Video: Nowhere to go but up

By Chip Reid Correspondent
NBC News
updated 6/6/2006 7:55:55 PM ET 2006-06-06T23:55:55

It's the next generation of weather satellite, a technological marvel intended to save lives with faster, more accurate hurricane warnings and better weather intelligence for military operations

But a government investigation says the new polar satellite program is more than $3 billion over budget and as much as three years behind schedule.

Why? The report blames “poor management oversight” by government agencies.

“I mean, what the hell is going on?” asks Rep. Sherwood Boehlert, R-N.Y., chairman of the House Science Committee. “You’ve got to get the people together to monitor this carefully to ensure that the very top people are on top of the situation.”

The launch date of 2008, Boehlert says, has now been pushed back to 2011, perhaps even later.

Critics say that is cause for serious concern because the new satellite system is supposed to replace existing weather satellites that might not last until 2011.

“If this satellite isn’t in orbit soon, there will be gaps in our weather coverage and, in addition, the coverage we do have won’t be detailed enough,” says space analyst Loren Thompson of The Lexington Institute, a non-partisan think tank.
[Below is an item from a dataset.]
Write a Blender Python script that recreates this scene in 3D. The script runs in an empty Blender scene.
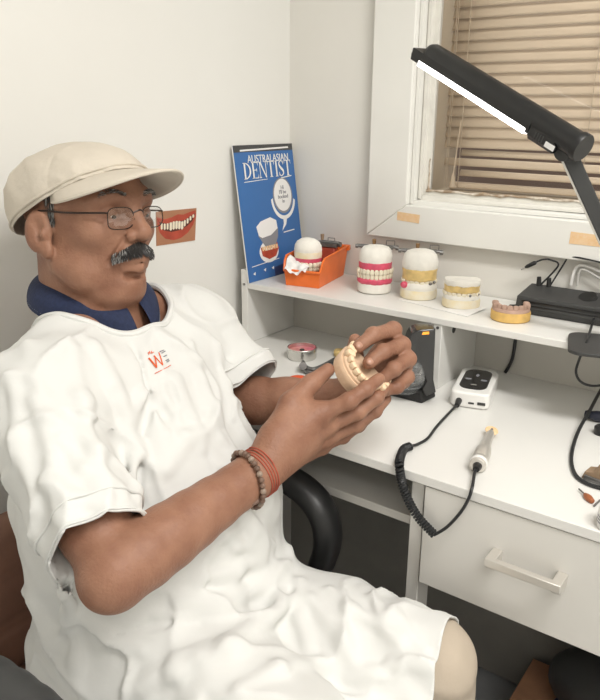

The head of the satellite program's lead agency concedes there have been technical difficulties but says the program is now back on track and insists that other satellites, including some soon to be launched in Europe, will ensure there's no gap in weather forecasting in the U.S.

“The American public does not need to worry about a killer hurricane coming ashore that we cannot see and we cannot predict,” says Conrad Lautenbacher of the National Oceanic and Atmospheric Administration. “We have the continuity, and we will maintain it.”

But some in Congress want to know: At what cost?

“We’re being fleeced!” says Rep. Bart Gordon, D-Tenn. “And really, this is not a systems problem, this is a personnel problem, and it’s just a shame that we had to waste all these dollars.”

It's a vital $7 billion program, now approaching $11 billion, with nowhere to go, critics say, but up.